Le récit est formé de saynètes qu’a vécu Kum et qu’elle raconte à un homme qu’elle ne connaît (Eric Tsang, un de ses vieux amis). Ils sont tous les deux coincés dans le local exigu d’une banque. Un orage a coupé l’électricité et les empêche de sortir. L’homme, qui voulait lui voler son argent, est déprimé. Elle va lui raconter sa vie qui selon elle est drôle. Eric Tsang a un peu de mal à croire que Sandra puisse être une pute. Son visage ingrat, loin des canons de beauté, ne peut pas facilement lui donner des clients.

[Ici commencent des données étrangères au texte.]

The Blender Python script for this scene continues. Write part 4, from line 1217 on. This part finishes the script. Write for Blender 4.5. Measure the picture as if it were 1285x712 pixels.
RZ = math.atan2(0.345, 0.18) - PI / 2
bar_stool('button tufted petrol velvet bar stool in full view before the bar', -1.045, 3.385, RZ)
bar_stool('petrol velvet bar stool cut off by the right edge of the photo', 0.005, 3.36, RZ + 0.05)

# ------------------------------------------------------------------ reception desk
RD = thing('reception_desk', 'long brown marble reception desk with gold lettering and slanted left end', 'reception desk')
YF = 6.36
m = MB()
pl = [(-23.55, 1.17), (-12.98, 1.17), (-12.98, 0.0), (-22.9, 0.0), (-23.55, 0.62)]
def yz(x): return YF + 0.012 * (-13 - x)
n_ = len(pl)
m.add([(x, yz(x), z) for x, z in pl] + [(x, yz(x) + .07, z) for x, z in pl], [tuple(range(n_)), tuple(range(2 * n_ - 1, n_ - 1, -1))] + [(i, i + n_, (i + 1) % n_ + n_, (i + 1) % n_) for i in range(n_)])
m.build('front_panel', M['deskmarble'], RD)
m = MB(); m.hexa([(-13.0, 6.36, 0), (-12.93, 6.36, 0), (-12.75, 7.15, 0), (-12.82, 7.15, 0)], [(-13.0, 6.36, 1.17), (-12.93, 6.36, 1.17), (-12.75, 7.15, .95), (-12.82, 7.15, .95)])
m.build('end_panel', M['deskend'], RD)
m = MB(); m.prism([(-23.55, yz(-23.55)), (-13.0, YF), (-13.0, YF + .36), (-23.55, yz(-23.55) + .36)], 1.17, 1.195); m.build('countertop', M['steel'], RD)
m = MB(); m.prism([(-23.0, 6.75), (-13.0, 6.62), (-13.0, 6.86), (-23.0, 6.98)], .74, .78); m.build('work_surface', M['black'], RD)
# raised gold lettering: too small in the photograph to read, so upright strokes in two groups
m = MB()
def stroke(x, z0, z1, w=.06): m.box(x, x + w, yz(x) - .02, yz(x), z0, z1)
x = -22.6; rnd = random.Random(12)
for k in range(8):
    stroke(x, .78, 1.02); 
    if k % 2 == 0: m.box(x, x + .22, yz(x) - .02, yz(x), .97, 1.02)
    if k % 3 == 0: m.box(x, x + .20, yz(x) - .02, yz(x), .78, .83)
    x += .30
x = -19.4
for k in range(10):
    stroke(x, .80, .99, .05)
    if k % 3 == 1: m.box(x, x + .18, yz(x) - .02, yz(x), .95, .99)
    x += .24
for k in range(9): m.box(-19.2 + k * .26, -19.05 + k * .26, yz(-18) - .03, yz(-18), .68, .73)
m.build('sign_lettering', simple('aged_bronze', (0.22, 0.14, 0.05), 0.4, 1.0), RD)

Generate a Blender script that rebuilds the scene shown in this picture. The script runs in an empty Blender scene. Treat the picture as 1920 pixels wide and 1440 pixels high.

Ainsi commence le récit de la vie de Kum qui commençait à quinze ans à se faire peloter par les hommes. Mais dans le noir, car son acné et ses grosses lunettes ne la mettaient pas en valeur. Très vite, elle se fait engager dans un club aux dorures kitschissimes. Là, elle ne pet que jouer les attractions face aux autres filles toutes de beauté classique. Qu’à cela ne tienne, elle fera rire les clients en imitant Jackie Chan et son kung-fu. Cela fera sa réputation. La vie continue, elle rencontre un homme qui la met enceinte. Elle décidera d’abandonner son bébé et les aléas de la vie ne seront pas toujours favorables à notre héroïne. Loin s’en faut.
Golden chicken raconte l’histoire de Hong Kong à travers ses événements les plus marquants : le crack boursier, l’angoisse devant le répression de Tien An Men (depuis Samson Chiu a retourné sa veste avec Mister Cinema), la peur de la rétrocession et son cortège de départs vers l’Australie, le SRAS et d’autres choses encore. On voit aussi parfois sur la télé les stars de l’époque : Jackie Chan, Chow Yun-fat, Maggie Cheung, Tony Leung Chiu-wai.
Mais c’est Sandra Ng qui fait le spectacle. Tout le film est porté par une énergie démesurée qui est plus que communicative. La première heure est du pur ressort comique où elle utilise a mieux son rire rauque et son sourire enfantin. Elle change de fringues à chaque scène, et chaque vêtement est plus kitsch que le précédent. On atteint un loufoque de situations parmi les plus intéressants car ni elle, ni Samson Chiu et Peter Can Ho-sun n’ont peur du ridicule. Et c’est cela qui fait la force de Golden chicken, c’est cette liberté d’aller tout plus fort que qu’on attend. Quand l’an dernier, Chiu a fait son Mister Cinema sur une idée analogue (le cinéma de Anthony Wong remplaçant la prostitution de Sandra Ng), il n’ira pas aussi loin. De plus, Sandra Ng est entourée d’excellents acteurs : Chapman To dans le rôle du proxénète au mauvais goût vestimentaire certain, Andy Lau dans le rôle d’Andy Lau, Tony Leung Ka-fai en professeur libidineux et Hu Jun dans un personnage énigmatique qui fera basculer dans le film dans un univers moins amusant.
Car si Kum la prostituée peut donner des conseils de sexualité aux spectateurs, elle s’avère elle-même totalement incapable d’atteindre un épanouissement sexuel ou même amoureux. Elle tombe ainsi amoureuse de ce personnage aux multiples cicatrices, qui n’a pas de nom, pas d’identité et la fait sombrer dans une étrange mélancolie non dénuée de joie. Mine de rien, le film bascule dans un sentiment d’immense tristesse. Un très beau film encore inédit en France. Le film se termine par une reprise déjantée de Mon beau sapin, en cantonais, par Sandra Ng, Eric Tsang et Chapman To. Un délice.
Golden chicken (金鸡, Hong Kong, 2002) Un film de Samson Chiu avec Sandra Ng, Eric Tsang, Hu Jun, Tony Leung Ka-fai, Chapman To, Alfred Cheung. Krystal Tin, Tiffany Lee, Irene Tsui, Wong Yap-wa, Eason Chan, Andy Lau.